[COLLECTED DATA]
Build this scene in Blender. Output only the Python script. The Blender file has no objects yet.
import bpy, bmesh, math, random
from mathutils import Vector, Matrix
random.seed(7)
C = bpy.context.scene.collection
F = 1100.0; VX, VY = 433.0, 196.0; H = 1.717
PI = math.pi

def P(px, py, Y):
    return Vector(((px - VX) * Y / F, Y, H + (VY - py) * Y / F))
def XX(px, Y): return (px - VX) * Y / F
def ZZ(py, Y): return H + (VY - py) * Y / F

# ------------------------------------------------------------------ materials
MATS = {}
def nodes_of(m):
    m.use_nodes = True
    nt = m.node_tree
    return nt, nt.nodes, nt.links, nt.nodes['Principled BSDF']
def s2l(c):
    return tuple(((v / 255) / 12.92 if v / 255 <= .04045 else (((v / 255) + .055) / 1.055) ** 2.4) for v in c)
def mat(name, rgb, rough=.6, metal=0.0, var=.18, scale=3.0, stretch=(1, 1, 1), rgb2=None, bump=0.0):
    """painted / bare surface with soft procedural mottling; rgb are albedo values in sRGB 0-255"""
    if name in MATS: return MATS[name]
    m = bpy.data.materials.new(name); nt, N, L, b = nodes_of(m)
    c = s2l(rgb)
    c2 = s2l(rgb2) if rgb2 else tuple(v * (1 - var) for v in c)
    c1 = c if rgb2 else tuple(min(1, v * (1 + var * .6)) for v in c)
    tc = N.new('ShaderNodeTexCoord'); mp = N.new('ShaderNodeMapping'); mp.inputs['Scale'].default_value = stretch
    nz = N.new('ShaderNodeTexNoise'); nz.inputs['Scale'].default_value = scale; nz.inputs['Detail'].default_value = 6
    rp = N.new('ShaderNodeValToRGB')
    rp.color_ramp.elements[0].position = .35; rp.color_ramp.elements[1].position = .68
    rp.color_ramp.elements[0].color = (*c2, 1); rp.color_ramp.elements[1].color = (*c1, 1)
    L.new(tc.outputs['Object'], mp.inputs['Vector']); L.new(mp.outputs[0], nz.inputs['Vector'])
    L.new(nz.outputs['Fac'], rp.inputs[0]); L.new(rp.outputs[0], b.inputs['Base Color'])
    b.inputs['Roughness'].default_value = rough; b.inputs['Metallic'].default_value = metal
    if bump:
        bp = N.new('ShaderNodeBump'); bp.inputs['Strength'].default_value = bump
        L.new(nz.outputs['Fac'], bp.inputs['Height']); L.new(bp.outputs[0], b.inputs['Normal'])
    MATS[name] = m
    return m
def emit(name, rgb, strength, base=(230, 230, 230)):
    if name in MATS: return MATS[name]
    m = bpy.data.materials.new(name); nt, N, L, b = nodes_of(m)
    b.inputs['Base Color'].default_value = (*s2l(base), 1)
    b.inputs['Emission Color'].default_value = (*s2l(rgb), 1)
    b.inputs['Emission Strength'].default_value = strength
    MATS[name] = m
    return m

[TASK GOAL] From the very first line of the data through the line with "PI = math.pi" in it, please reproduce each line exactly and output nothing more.

[ANSWER TO THE PROBLEM]
Build this scene in Blender. Output only the Python script. The Blender file has no objects yet.
import bpy, bmesh, math, random
from mathutils import Vector, Matrix
random.seed(7)
C = bpy.context.scene.collection
F = 1100.0; VX, VY = 433.0, 196.0; H = 1.717
PI = math.pi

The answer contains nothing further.